Final arguments in trial of Benghazi attack ‘mastermind’

Prosecutors in the trial of the alleged Libyan mastermind of the 2012 attack in Benghazi that killed a US ambassador argued Thursday that he was equally responsible even if he did not personally take part.

Wrapping up final arguments in the trial of Ahmed Abu Khattala over the 2012 Benghazi attack, US government lawyers said he was guilty of conspiracy and murder in the deaths of US ambassador to Libya Christopher Stevens and three other Americans.


“‘I will kill all the Americans, each and everyone of them…’: This is what the defendant Abu Khattala said and this is exactly what he did,” prosecutor Michael DiLorenzo told a jury in the trial in Washington federal court.

“On September 11, he took action,” DiLorenzo said, highlighting that the attack in the eastern Libyan city took place on the anniversary of the 9/11 Al Qaeda attacks.

Khattala, in his 40s with a long white beard, sat passively in his chair in the courtroom, where his trial opened seven weeks earlier.

DiLorenzo summed up his argument that Khattala was an Islamic extremist who hated Western culture and believed the US operated a cell of spies in Benghazi.
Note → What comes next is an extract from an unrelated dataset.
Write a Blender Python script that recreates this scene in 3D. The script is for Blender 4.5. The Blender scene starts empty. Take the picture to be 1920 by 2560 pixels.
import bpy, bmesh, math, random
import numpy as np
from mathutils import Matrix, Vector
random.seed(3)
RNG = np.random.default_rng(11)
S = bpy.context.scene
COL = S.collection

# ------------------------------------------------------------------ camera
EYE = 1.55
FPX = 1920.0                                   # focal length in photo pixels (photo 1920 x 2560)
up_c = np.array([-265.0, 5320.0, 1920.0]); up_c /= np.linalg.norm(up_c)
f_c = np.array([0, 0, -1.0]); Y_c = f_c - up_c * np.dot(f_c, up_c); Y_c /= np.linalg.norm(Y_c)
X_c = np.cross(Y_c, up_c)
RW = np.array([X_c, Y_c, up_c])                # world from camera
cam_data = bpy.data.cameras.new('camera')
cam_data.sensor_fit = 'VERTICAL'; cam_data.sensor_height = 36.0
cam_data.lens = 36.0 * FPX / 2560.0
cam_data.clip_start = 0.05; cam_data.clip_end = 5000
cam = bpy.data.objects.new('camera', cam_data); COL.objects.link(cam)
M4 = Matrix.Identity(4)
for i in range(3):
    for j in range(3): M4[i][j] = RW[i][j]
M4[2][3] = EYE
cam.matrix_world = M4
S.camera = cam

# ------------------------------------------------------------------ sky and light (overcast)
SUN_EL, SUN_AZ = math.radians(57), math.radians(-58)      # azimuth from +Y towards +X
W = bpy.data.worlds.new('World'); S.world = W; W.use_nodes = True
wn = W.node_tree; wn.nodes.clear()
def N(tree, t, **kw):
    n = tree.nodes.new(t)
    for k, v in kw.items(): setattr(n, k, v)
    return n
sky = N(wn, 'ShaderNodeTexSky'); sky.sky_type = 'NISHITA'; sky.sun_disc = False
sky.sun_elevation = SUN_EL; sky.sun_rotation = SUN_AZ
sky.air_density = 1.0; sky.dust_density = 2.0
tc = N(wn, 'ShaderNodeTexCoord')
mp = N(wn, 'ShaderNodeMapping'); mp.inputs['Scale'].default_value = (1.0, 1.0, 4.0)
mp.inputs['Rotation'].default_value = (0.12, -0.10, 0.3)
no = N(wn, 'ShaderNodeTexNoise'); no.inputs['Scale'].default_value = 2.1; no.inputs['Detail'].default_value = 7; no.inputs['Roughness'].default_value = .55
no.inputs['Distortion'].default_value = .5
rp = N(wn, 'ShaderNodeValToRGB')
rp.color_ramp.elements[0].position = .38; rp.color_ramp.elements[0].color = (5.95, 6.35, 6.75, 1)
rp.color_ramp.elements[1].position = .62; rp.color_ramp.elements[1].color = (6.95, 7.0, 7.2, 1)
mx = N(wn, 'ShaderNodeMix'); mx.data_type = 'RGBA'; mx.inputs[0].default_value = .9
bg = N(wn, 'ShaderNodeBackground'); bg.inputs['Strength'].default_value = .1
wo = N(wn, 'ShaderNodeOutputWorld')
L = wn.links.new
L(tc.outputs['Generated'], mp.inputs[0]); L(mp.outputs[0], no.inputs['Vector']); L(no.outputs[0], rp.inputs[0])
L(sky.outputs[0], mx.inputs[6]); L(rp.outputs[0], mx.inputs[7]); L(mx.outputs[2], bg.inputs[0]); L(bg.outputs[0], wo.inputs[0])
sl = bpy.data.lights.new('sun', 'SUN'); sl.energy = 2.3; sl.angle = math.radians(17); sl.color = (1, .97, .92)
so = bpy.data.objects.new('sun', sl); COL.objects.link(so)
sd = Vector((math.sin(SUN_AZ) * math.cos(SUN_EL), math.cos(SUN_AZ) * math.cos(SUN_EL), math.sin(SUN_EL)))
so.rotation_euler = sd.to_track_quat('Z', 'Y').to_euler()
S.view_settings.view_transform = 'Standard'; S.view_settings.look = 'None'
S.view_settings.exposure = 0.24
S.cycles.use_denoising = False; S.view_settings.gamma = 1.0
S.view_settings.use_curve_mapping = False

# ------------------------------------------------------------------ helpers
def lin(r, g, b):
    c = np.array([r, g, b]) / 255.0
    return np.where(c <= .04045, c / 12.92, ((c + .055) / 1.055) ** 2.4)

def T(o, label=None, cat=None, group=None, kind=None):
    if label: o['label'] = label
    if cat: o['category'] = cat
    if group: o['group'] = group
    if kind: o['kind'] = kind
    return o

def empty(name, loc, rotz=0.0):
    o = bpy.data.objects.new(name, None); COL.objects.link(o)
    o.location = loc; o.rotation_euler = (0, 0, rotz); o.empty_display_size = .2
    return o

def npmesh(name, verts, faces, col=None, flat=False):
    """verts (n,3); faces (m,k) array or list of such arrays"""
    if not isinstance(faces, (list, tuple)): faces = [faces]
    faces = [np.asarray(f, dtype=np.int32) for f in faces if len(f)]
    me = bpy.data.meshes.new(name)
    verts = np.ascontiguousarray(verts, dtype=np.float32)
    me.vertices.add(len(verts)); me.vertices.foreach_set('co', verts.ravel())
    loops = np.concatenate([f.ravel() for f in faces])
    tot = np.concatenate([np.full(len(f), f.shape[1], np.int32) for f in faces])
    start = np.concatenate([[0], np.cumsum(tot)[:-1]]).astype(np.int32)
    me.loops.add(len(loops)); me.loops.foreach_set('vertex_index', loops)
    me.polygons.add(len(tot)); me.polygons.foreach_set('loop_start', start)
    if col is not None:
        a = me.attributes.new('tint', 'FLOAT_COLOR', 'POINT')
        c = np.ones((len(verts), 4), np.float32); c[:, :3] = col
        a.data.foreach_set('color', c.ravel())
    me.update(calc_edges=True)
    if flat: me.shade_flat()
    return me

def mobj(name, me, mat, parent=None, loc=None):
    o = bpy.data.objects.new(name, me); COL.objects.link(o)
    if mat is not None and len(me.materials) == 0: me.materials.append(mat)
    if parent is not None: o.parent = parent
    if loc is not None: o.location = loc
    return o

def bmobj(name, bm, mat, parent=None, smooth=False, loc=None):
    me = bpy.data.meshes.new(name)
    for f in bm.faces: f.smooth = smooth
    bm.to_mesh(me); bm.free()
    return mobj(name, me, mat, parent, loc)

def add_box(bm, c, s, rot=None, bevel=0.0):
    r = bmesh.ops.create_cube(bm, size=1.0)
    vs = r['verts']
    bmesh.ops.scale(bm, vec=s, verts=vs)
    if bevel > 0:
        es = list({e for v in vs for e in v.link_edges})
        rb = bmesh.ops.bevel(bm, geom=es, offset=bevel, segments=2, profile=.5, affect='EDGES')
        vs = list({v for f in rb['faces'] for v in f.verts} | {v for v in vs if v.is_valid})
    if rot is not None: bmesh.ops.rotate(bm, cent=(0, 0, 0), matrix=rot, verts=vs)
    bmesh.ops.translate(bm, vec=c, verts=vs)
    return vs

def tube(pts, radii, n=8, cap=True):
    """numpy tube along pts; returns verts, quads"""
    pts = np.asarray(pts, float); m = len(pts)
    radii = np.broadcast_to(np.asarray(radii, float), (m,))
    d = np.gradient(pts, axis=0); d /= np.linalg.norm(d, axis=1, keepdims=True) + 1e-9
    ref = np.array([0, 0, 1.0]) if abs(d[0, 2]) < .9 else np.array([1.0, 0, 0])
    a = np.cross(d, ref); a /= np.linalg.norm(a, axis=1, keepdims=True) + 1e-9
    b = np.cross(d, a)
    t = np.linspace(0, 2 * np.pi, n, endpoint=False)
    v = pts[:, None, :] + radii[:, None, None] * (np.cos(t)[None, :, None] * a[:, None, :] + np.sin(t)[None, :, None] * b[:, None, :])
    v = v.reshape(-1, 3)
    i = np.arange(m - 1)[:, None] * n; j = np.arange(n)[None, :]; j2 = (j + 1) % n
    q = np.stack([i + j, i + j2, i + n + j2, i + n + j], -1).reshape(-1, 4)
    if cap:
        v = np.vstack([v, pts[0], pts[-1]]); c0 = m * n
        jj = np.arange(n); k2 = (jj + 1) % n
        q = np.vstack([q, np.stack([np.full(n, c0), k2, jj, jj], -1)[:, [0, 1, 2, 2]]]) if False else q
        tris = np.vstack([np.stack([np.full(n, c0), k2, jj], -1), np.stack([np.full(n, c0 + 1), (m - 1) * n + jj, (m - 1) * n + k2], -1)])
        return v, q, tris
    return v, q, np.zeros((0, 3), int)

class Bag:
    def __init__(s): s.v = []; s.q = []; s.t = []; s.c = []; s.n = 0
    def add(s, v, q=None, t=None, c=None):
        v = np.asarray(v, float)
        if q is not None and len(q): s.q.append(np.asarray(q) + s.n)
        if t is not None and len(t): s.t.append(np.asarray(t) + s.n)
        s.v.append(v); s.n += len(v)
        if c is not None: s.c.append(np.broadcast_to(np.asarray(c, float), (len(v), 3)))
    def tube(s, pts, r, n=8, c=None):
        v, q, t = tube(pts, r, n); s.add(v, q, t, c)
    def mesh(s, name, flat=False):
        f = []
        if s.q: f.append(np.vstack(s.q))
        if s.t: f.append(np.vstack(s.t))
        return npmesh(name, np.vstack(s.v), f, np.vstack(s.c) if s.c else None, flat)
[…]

Prosecutors allege that he directed the attack by some 20 men armed with grenades and heavy weapons on the US consulate and a second annex building where agents of the CIA worked.

The attack set fire to the consulate, where Stevens and a second State Department official, Sean Smith, died of asphyxiation.

Later that night two former Navy Seals who were contracted to the consulate operation, Glen Doherty and Tyrone Woods, were killed by mortar fire on the annex.

The attack shocked the United States. Stevens was the first American ambassador killed in the field since 1979.

Republicans in Congress launched an intense investigation that accused president Barack Obama and then-secretary of state Hillary Clinton of mismanagement, neglect and covering up the truth of the incident.

– Murder and terror charges –

Khattala is facing 18 separate charges including murder and material support for terrorists.

The 12-person jury is to begin weighing a verdict after final arguments in the case wind up on Thursday.

Khattala’s lawyers argue that although he is a conservative Muslim, he did not hate the West. To the contrary, they said he was a “Libyan patriot” who says he worked with Americans to bring down the Libyan dictator Moamer Kadhafi, who was killed in 2011.

The photographs and videos that show him at the site during the attack do not prove he was part of it, his lawyers say. He was only a bystander who came to watch.

But the US government argues he commanded the Islamist militia Ansar al-Sharia behind the attack.

Even if he did not physically participate, DiLorenzo argued, in a conspiracy “the defendant is equally liable.”

– Test case –

Khattala’s trial is a test case for foreign suspects forcibly brought to the United States for trial.

He was captured in 2014 when US special forces carried out a raid based on intelligence provided by a Libyan man who ultimately received a $7 million reward from the US government.

On November 4 a second Libyan accused of involvement in the Benghazi attack, Mustafa al-Imam, was put on trial in the same Washington court, days after being captured and brought to the United States.

Al-Imam was called one of the men who attacked the consulate.